Report how many lines of the entries below contain the word "Write", and nothing more.

Data entries:
· · · · · · ·

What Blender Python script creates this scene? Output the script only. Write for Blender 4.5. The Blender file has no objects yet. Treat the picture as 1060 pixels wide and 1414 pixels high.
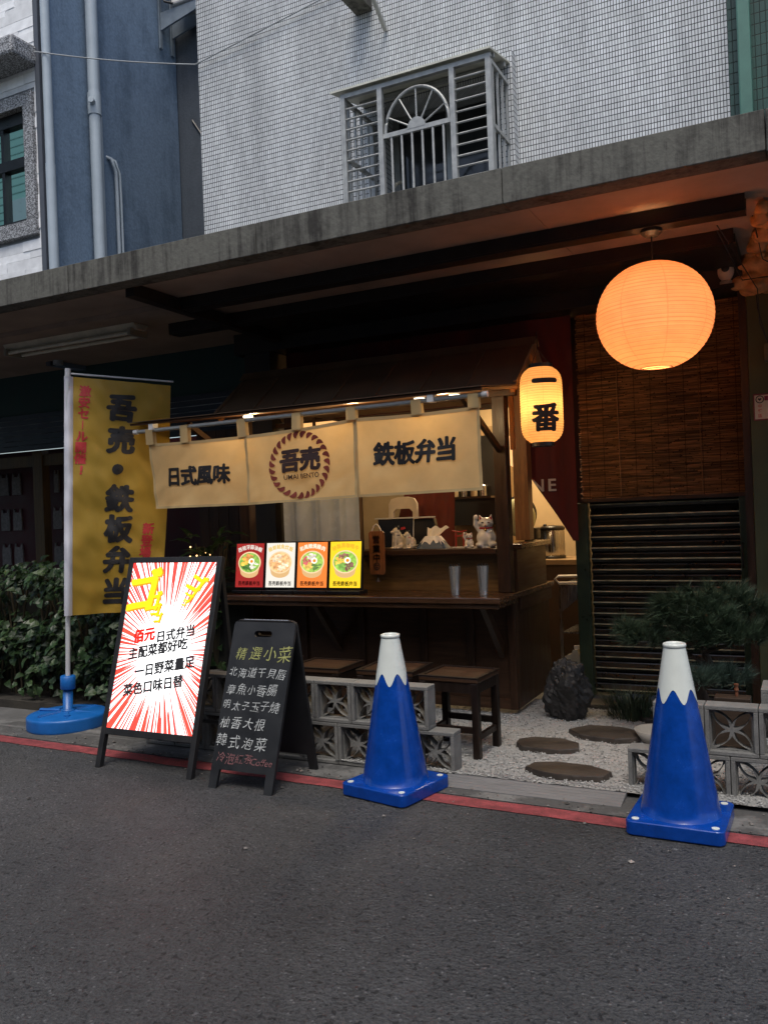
import bpy, bmesh, math, random
from mathutils import Vector, Matrix, noise as mnoise
R = math.radians
rnd = random.Random(7)
S = bpy.context.scene
COL = S.collection

# ------------------------------------------------------------------ camera, world, sun, exposure
cam = bpy.data.cameras.new('camera'); camo = bpy.data.objects.new('camera', cam); COL.objects.link(camo)
cam.sensor_fit = 'VERTICAL'; cam.sensor_height = 36; cam.lens = 30.04; cam.clip_end = 200; cam.clip_start = 0.05
def cam_matrix(yaw, pitch, roll, loc):
    y, p, r = R(yaw), R(pitch), R(roll)
    fw = Vector((-math.sin(y)*math.cos(p), math.cos(y)*math.cos(p), math.sin(p)))
    rt = Vector((math.cos(y), math.sin(y), 0)); up = rt.cross(fw)
    cr = rt*math.cos(r) - up*math.sin(r); cu = rt*math.sin(r) + up*math.cos(r)
    m = Matrix((cr, cu, -fw)).transposed().to_4x4(); m.translation = loc
    return m
camo.matrix_world = cam_matrix(26.6, 0.0, 2.2, (0, 0, 1.45))
S.camera = camo

SUN_EL, SUN_AZ = 64, 160          # azimuth measured clockwise from +y
W = bpy.data.worlds.new('World'); S.world = W; W.use_nodes = True
nt = W.node_tree; nt.nodes.clear()
sky = nt.nodes.new('ShaderNodeTexSky'); sky.sky_type = 'NISHITA'; sky.sun_disc = False
sky.sun_elevation = R(SUN_EL); sky.sun_rotation = R(SUN_AZ); sky.air_density = 1.0; sky.dust_density = 3.0; sky.ozone_density = .8
bg = nt.nodes.new('ShaderNodeBackground'); bg.inputs['Strength'].default_value = 0.14
wo = nt.nodes.new('ShaderNodeOutputWorld')
nt.links.new(sky.outputs[0], bg.inputs['Color']); nt.links.new(bg.outputs[0], wo.inputs['Surface'])
sl = bpy.data.lights.new('sun', 'SUN'); sl.energy = 1.5; sl.angle = R(25); sl.color = (1, .95, .87)
so = bpy.data.objects.new('sun', sl); COL.objects.link(so)
az, el = R(SUN_AZ), R(SUN_EL)
sdir = Vector((math.sin(az)*math.cos(el), math.cos(az)*math.cos(el), math.sin(el)))
so.rotation_euler = sdir.to_track_quat('Z', 'Y').to_euler(); so.location = (-3, -3, 12)
S.view_settings.view_transform = 'Standard'; S.view_settings.look = 'None'
S.view_settings.exposure = 0.40; S.view_settings.gamma = 1.0
S.cycles.max_bounces = 8; S.cycles.diffuse_bounces = 4; S.cycles.sample_clamp_indirect = 4.0

# ------------------------------------------------------------------ materials
def nodes_of(m):
    m.use_nodes = True; nt = m.node_tree; nt.nodes.clear(); return nt
def N(nt, typ, **kw):
    n = nt.nodes.new(typ)
    for k, v in kw.items():
        if k in ('inp',):
            for a, b in v.items(): n.inputs[a].default_value = b
        else: setattr(n, k, v)
    return n
def c4(c): return (c[0], c[1], c[2], 1)
def mul(c, k): return tuple(min(1, x*k) for x in c)
def srgb(r, g, b):
    f = lambda v: (v/255/12.92 if v/255 <= .04045 else ((v/255+.055)/1.055)**2.4)
    return (f(r), f(g), f(b))
def mat(name, col, rough=.6, metal=0, var=.15, scale=6, bump=0, bscale=60, stretch=(1, 1, 1), col2=None, emis=None, estr=0,
        coat=0, island=0, fine=0, spec=.5, trans=0, rvar=.1):
    m = bpy.data.materials.new(name); nt = nodes_of(m); L = nt.links.new
    out = N(nt, 'ShaderNodeOutputMaterial'); b = N(nt, 'ShaderNodeBsdfPrincipled')
    tc = N(nt, 'ShaderNodeTexCoord'); mp = N(nt, 'ShaderNodeMapping'); mp.inputs['Scale'].default_value = stretch
    L(tc.outputs['Object'], mp.inputs[0])
    nz = N(nt, 'ShaderNodeTexNoise', inp={'Scale': scale, 'Detail': 6, 'Roughness': .6}); L(mp.outputs[0], nz.inputs['Vector'])
    rp = N(nt, 'ShaderNodeValToRGB'); rp.color_ramp.elements[0].position = .3; rp.color_ramp.elements[1].position = .7
    rp.color_ramp.elements[0].color = c4(mul(col, 1-var)); rp.color_ramp.elements[1].color = c4(col2 or mul(col, 1+var))
    L(nz.outputs[0], rp.inputs[0]); cur = rp.outputs[0]
    if fine:
        nf = N(nt, 'ShaderNodeTexNoise', inp={'Scale': bscale*1.5, 'Detail': 3}); L(mp.outputs[0], nf.inputs['Vector'])
        mr = N(nt, 'ShaderNodeMapRange', inp={1: .3, 2: .7, 3: 1-fine, 4: 1+fine}); L(nf.outputs[0], mr.inputs[0])
        mx = N(nt, 'ShaderNodeVectorMath', operation='SCALE'); L(cur, mx.inputs[0]); L(mr.outputs[0], mx.inputs['Scale']); cur = mx.outputs[0]
    if island:
        ge = N(nt, 'ShaderNodeNewGeometry'); mr = N(nt, 'ShaderNodeMapRange', inp={3: 1-island, 4: 1+island}); L(ge.outputs['Random Per Island'], mr.inputs[0])
        mx = N(nt, 'ShaderNodeVectorMath', operation='SCALE'); L(cur, mx.inputs[0]); L(mr.outputs[0], mx.inputs['Scale']); cur = mx.outputs[0]
    L(cur, b.inputs['Base Color'])
    mr = N(nt, 'ShaderNodeMapRange', inp={1: .3, 2: .7, 3: max(.02, rough-rvar), 4: min(1, rough+rvar)}); L(nz.outputs[0], mr.inputs[0]); L(mr.outputs[0], b.inputs['Roughness'])
    b.inputs['Metallic'].default_value = metal; b.inputs['Specular IOR Level'].default_value = spec
    b.inputs['Coat Weight'].default_value = coat; b.inputs['Coat Roughness'].default_value = .08
    if emis: b.inputs['Emission Color'].default_value = c4(emis); b.inputs['Emission Strength'].default_value = estr
    if bump:
        nb = N(nt, 'ShaderNodeTexNoise', inp={'Scale': bscale, 'Detail': 5}); L(mp.outputs[0], nb.inputs['Vector'])
        bp = N(nt, 'ShaderNodeBump', inp={'Strength': bump, 'Distance': .01}); L(nb.outputs[0], bp.inputs['Height']); L(bp.outputs[0], b.inputs['Normal'])
    sh = b.outputs[0]
    if trans:
        tr = N(nt, 'ShaderNodeBsdfTranslucent'); L(cur, tr.inputs[0]); ms = N(nt, 'ShaderNodeMixShader', inp={0: trans}); L(sh, ms.inputs[1]); L(tr.outputs[0], ms.inputs[2]); sh = ms.outputs[0]
    L(sh, out.inputs[0])
    return m
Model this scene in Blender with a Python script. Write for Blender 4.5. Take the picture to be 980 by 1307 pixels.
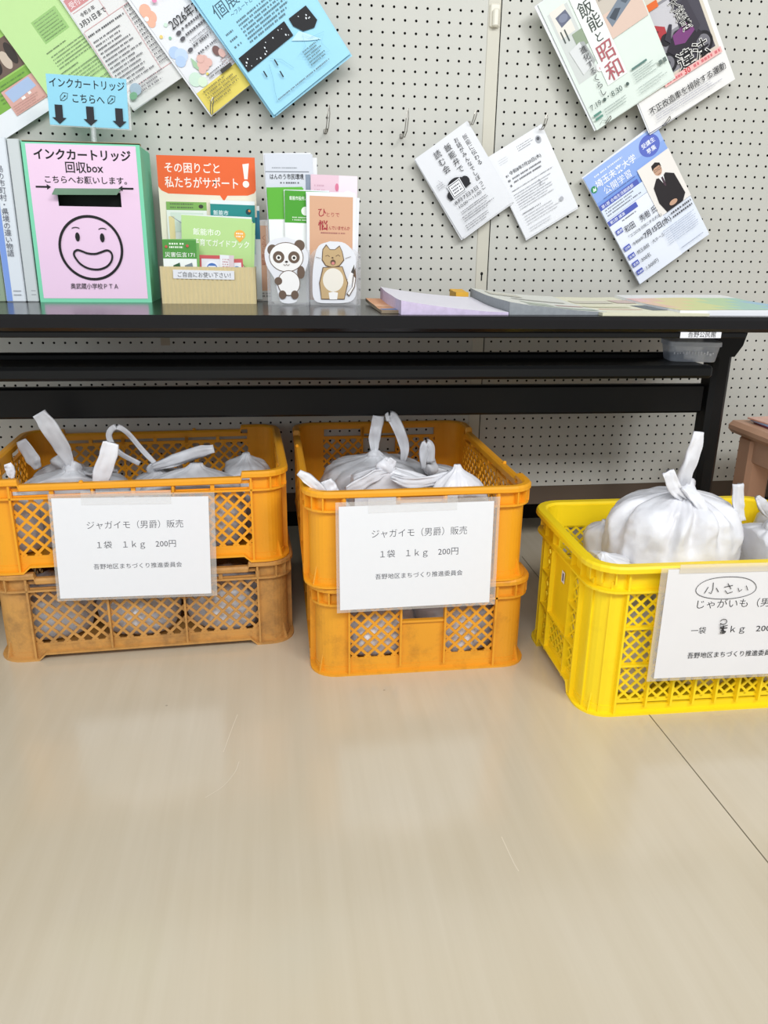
import bpy, math, random
from mathutils import Vector, Matrix, noise
for o in list(bpy.data.objects): bpy.data.objects.remove(o)
S = bpy.context.scene
COL = S.collection
R = math.radians

# ------------------------------------------------------------------ camera, world, lights, exposure
FPX, PITCH, ROLL, YAW, HC = 998.234, 0.3273, 0.0132, 0.1396, 0.825
WALL = 1.9975
def ray(px, py):
    u = (px - 490) / FPX; v = (py - 653.5) / FPX
    cr, sr = math.cos(ROLL), math.sin(ROLL)
    u, v = cr*u + sr*v, -sr*u + cr*v
    ct, st = math.cos(PITCH), math.sin(PITCH)
    yr = ct - st*v; z = -st - ct*v
    cy, sy = math.cos(YAW), math.sin(YAW)
    return Vector((cy*u + sy*yr, -sy*u + cy*yr, z))
def at(px, py, Y):
    d = ray(px, py); return Vector((0, 0, HC)) + d*(Y/d.y)
def atz(px, py, Z):
    d = ray(px, py); return Vector((0, 0, HC)) + d*((Z - HC)/d.z)
cd = bpy.data.cameras.new('camera'); cam = bpy.data.objects.new('camera', cd); COL.objects.link(cam)
right = (ray(491, 653.5) - ray(490, 653.5)).normalized()
up = (ray(490, 652.5) - ray(490, 653.5)).normalized()
fw = ray(490, 653.5).normalized()
cam.matrix_world = Matrix(((right.x, up.x, -fw.x, 0), (right.y, up.y, -fw.y, 0), (right.z, up.z, -fw.z, HC), (0, 0, 0, 1)))
cd.sensor_fit = 'VERTICAL'; cd.sensor_height = 36.0; cd.lens = 36.0*FPX/1307
cd.clip_start = 0.05
S.camera = cam

wd = bpy.data.worlds.new('world'); S.world = wd; wd.use_nodes = True
wd.node_tree.nodes['Background'].inputs[0].default_value = (0.93, 0.97, 1.0, 1)
wd.node_tree.nodes['Background'].inputs[1].default_value = 0.40

def area(name, loc, target, sx, sy, power, col=(1, 1, 1)):
    l = bpy.data.lights.new(name, 'AREA'); l.shape = 'RECTANGLE'; l.size = sx; l.size_y = sy; l.energy = power; l.color = col
    o = bpy.data.objects.new(name, l); COL.objects.link(o); o.location = loc
    o.rotation_euler = (Vector(target) - Vector(loc)).to_track_quat('-Z', 'Y').to_euler()
    return o
area('ceiling_light', (0.2, -1.35, 2.72), (0.2, 1.4, 0.5), 3.4, 0.7, 96, (0.97, 0.985, 1.0))
area('ceiling_light', (1.9, -1.1, 2.72), (0.5, 1.5, 0.6), 0.7, 0.7, 34, (0.97, 0.985, 1.0))
area('window_light', (-0.6, -2.8, 1.9), (0.2, 1.9, 0.5), 3.6, 1.8, 26, (0.92, 0.96, 1.0))
area('window_light', (-3.3, 0.3, 1.0), (-0.3, 1.9, 0.4), 1.4, 1.2, 26, (0.78, 0.88, 1.0))
S.view_settings.view_transform = 'Standard'
S.view_settings.look = 'None'
S.view_settings.exposure = -0.12
S.view_settings.gamma = 1.0
S.view_settings.use_curve_mapping = False

# ------------------------------------------------------------------ materials
def lin(h):
    if not isinstance(h, str): return tuple(h)
    h = h.lstrip('#'); r = [int(h[i:i+2], 16)/255 for i in (0, 2, 4)]
    return tuple(c/12.92 if c <= 0.04045 else ((c+0.055)/1.055)**2.4 for c in r)
MATS = {}
def mat(name, col, rough=0.6, var=0.06, scale=30, metal=0.0, spec=0.5, bump=0.0, bscale=200, trans=0.0):
    """procedural surface: Principled with a gentle noise variation of its own colour"""
    if name in MATS: return MATS[name]
    m = bpy.data.materials.new(name); m.use_nodes = True; nt = m.node_tree; N = nt.nodes; L = nt.links
    b = N['Principled BSDF']; c = lin(col)
    tc = N.new('ShaderNodeTexCoord')
    if var > 0:
        nz = N.new('ShaderNodeTexNoise'); nz.inputs['Scale'].default_value = scale; nz.inputs['Detail'].default_value = 4
        L.new(tc.outputs['Object'], nz.inputs['Vector'])
        mx = N.new('ShaderNodeMix'); mx.data_type = 'RGBA'
        mx.inputs[6].default_value = tuple(max(0, x*(1-var)) for x in c) + (1,)
        mx.inputs[7].default_value = tuple(min(1, x*(1+var)) for x in c) + (1,)
        L.new(nz.outputs['Fac'], mx.inputs[0]); L.new(mx.outputs[2], b.inputs['Base Color'])
    else:
        b.inputs['Base Color'].default_value = c + (1,)
    b.inputs['Roughness'].default_value = rough; b.inputs['Metallic'].default_value = metal
    b.inputs['Specular IOR Level'].default_value = spec
    if bump:
        n2 = N.new('ShaderNodeTexNoise'); n2.inputs['Scale'].default_value = bscale
        L.new(tc.outputs['Object'], n2.inputs['Vector'])
        bp = N.new('ShaderNodeBump'); bp.inputs['Strength'].default_value = bump; bp.inputs['Distance'].default_value = 0.001
        L.new(n2.outputs['Fac'], bp.inputs['Height']); L.new(bp.outputs['Normal'], b.inputs['Normal'])
    if trans:
        out = N['Material Output']; t = N.new('ShaderNodeBsdfTranslucent'); t.inputs[0].default_value = c + (1,)
        ms = N.new('ShaderNodeMixShader'); ms.inputs[0].default_value = trans
        L.new(b.outputs[0], ms.inputs[1]); L.new(t.outputs[0], ms.inputs[2]); L.new(ms.outputs[0], out.inputs[0])
    MATS[name] = m; return m
def ink(h, rough=0.55):
    return mat('ink_' + h.lstrip('#'), h, rough, 0.0, spec=0.3)
def clear(name, opac=0.10, col='#ffffff', rough=0.18, gloss=0.10):
    if name in MATS: return MATS[name]
    m = bpy.data.materials.new(name); m.use_nodes = True; nt = m.node_tree; N = nt.nodes; L = nt.links
    N.remove(N['Principled BSDF']); out = N['Material Output']
    tr = N.new('ShaderNodeBsdfTransparent'); gl = N.new('ShaderNodeBsdfGlossy'); gl.inputs['Roughness'].default_value = rough
    df = N.new('ShaderNodeBsdfDiffuse'); df.inputs[0].default_value = lin(col) + (1,)
    a = N.new('ShaderNodeMixShader'); a.inputs[0].default_value = gloss
    b = N.new('ShaderNodeMixShader'); 
    nz = N.new('ShaderNodeTexNoise'); nz.inputs['Scale'].default_value = 4
    mr = N.new('ShaderNodeMapRange'); mr.inputs[3].default_value = opac*0.85; mr.inputs[4].default_value = opac*1.15
    L.new(nz.outputs['Fac'], mr.inputs[0]); L.new(mr.outputs[0], b.inputs[0])
    L.new(tr.outputs[0], a.inputs[1]); L.new(gl.outputs[0], a.inputs[2])
    L.new(a.outputs[0], b.inputs[1]); L.new(df.outputs[0], b.inputs[2]); L.new(b.outputs[0], out.inputs[0])
    MATS[name] = m; return m

def crate_mat(name, base, dark, dirt, amount):
    """moulded plastic with its own scuffs and soil marks"""
    m = bpy.data.materials.new(name); m.use_nodes = True; nt = m.node_tree; N = nt.nodes; L = nt.links
    b = N['Principled BSDF']; tc = N.new('ShaderNodeTexCoord')
    n1 = N.new('ShaderNodeTexNoise'); n1.inputs['Scale'].default_value = 9; n1.inputs['Detail'].default_value = 6
    n2 = N.new('ShaderNodeTexNoise'); n2.inputs['Scale'].default_value = 26; n2.inputs['Detail'].default_value = 8; n2.inputs['Roughness'].default_value = 0.7
    for n in (n1, n2): L.new(tc.outputs['Object'], n.inputs['Vector'])
    m1 = N.new('ShaderNodeMix'); m1.data_type = 'RGBA'
    m1.inputs[6].default_value = lin(base) + (1,); m1.inputs[7].default_value = lin(dark) + (1,)
    L.new(n1.outputs['Fac'], m1.inputs[0])
    rp = N.new('ShaderNodeValToRGB'); rp.color_ramp.elements[0].position = 0.58 - amount*0.25; rp.color_ramp.elements[1].position = 0.80
    rp.color_ramp.elements[1].color = (min(1, amount*1.6),)*3 + (1,)
    L.new(n2.outputs['Fac'], rp.inputs[0])
    m2 = N.new('ShaderNodeMix'); m2.data_type = 'RGBA'; m2.inputs[7].default_value = lin(dirt) + (1,)
    L.new(rp.outputs[0], m2.inputs[0]); L.new(m1.outputs[2], m2.inputs[6]); L.new(m2.outputs[2], b.inputs['Base Color'])
    b.inputs['Roughness'].default_value = 0.42 + amount*0.25
    MATS[name] = m; return m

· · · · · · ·

Answer: 2